Num mundo fragmentado, onde a desobediência e a ruptura são muitas vezes exaltadas como virtudes, nós católicos somos chamados a viver esta “mística da comunhão”. A nossa unidade em torno do Sucessor de Pedro e dos Bispos em comunhão com ele não é meramente disciplinar; é teológica, é sacramental, é testemunho de que Cristo não está dividido.
O Evangelho conclui dizendo: “Então entrou também o outro discípulo… e viu e acreditou”.
Santo Agostinho, refletindo sobre este trecho (In Ioannis Evangelium), questiona-nos: o que significava acreditar naquele momento? João viu os sinais da ausência (o túmulo vazio) e os sinais da ordem (o sudário dobrado). Diferente de Lázaro, que saiu do túmulo ainda amarrado pelas faixas — pois morreria novamente —, Cristo deixou as faixas para trás. Ele entrou numa nova dimensão de existência, a Vida definitiva.
João ‘viu e acreditou’ porque o seu coração estava purificado pelo amor. O amor é o órgão da visão espiritual. Como dizia o Papa Bento XVI, em sua encíclica Deus Caritas Est, o programa do cristão é um ‘coração que vê’. João viu além da morte porque amou Aquele que é a Vida.
Hoje, a tradição popular da Igreja realiza a bênção do vinho, recordando a lenda de que João, desafiado a beber um cálice envenenado, traçou sobre ele o sinal da cruz e o veneno saiu em forma de serpente, tornando a bebida inofensiva.

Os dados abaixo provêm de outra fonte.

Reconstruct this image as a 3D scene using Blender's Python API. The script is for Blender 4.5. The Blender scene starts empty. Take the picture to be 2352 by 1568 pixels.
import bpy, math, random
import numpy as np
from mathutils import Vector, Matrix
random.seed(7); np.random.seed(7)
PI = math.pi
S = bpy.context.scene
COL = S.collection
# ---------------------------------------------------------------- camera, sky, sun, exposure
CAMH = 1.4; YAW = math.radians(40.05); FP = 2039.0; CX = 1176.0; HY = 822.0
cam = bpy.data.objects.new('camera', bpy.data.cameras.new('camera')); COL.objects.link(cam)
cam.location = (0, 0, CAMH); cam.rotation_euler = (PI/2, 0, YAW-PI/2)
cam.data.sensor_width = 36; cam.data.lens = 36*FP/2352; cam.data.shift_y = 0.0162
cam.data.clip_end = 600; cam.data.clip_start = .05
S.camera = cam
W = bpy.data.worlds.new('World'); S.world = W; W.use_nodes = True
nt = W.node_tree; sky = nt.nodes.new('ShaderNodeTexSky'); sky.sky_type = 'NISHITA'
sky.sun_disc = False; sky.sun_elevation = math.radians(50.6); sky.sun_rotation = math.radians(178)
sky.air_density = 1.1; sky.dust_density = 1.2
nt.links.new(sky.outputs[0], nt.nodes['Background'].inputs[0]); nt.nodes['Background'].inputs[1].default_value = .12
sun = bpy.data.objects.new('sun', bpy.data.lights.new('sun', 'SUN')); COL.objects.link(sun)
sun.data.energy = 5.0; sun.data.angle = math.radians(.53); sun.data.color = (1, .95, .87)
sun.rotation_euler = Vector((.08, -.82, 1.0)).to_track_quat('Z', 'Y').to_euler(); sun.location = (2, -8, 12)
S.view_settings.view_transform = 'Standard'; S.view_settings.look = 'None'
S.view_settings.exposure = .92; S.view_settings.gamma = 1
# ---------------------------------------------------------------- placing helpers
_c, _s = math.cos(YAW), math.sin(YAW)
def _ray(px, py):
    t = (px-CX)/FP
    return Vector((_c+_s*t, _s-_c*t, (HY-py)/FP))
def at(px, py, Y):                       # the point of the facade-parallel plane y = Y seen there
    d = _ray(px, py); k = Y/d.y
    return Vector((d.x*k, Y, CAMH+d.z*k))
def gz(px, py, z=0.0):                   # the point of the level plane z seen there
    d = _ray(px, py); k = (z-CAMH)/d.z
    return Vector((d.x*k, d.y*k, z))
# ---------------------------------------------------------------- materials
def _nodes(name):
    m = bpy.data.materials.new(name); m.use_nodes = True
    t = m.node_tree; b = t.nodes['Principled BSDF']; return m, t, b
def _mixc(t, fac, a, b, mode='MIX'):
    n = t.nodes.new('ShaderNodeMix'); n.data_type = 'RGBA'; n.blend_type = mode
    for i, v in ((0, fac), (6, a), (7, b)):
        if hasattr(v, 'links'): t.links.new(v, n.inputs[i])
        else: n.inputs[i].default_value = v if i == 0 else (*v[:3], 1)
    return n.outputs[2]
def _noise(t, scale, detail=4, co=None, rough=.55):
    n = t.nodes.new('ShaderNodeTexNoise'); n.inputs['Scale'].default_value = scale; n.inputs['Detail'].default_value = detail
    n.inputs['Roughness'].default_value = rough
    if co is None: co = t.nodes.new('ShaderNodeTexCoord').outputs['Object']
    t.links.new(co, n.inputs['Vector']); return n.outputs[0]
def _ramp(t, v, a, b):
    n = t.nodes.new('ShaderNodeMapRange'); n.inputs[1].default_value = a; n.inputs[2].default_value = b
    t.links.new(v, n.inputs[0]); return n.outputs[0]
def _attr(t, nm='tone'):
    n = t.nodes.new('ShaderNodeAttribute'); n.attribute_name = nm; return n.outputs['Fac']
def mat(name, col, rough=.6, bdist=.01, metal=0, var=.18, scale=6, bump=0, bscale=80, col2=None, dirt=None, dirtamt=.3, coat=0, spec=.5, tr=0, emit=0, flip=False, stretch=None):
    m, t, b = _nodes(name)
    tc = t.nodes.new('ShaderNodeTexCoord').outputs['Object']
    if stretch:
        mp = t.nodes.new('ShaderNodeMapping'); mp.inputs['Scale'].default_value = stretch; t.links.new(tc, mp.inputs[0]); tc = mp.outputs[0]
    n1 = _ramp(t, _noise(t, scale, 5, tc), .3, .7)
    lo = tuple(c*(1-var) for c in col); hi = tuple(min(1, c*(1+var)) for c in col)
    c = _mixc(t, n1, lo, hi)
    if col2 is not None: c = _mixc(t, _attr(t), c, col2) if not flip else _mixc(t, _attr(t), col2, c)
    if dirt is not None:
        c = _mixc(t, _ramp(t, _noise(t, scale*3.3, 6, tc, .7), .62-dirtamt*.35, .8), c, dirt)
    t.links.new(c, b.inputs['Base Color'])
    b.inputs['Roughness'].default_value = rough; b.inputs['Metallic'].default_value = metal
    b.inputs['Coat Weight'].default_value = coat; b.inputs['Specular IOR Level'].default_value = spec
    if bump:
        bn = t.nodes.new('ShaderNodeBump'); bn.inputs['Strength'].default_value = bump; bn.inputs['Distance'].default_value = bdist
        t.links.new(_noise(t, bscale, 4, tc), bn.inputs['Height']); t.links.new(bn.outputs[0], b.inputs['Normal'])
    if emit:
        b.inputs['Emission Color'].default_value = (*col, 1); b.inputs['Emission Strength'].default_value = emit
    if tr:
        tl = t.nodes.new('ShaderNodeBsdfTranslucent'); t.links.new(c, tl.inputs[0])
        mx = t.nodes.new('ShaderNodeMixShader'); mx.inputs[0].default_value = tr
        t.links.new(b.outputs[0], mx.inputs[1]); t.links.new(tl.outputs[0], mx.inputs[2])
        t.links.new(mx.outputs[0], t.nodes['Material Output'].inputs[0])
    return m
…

Esta piedosa tradição nos recorda que o Amor de Deus é o antídoto contra os venenos do mundo: o veneno do ódio, da indiferença, do secularismo e da divisão. O “Amor de São João” (Johannesminne) que celebramos não é um sentimento passageiro, mas a caridade teologal que tudo suporta, tudo crê, tudo espera.
Peçamos, pois, nesta Eucaristia, que o Senhor nos conceda a graça de sermos, como João, discípulos amados. Que tenhamos a ousadia de reclinar a cabeça sobre o Coração de Jesus na oração, para depois corrermos ao encontro do mundo com a notícia da Ressurreição.
Que a Virgem Maria, entregue aos cuidados de João aos pés da Cruz — e nela, todos nós fomos entregues como filhos —, nos ensine a fidelidade até o fim.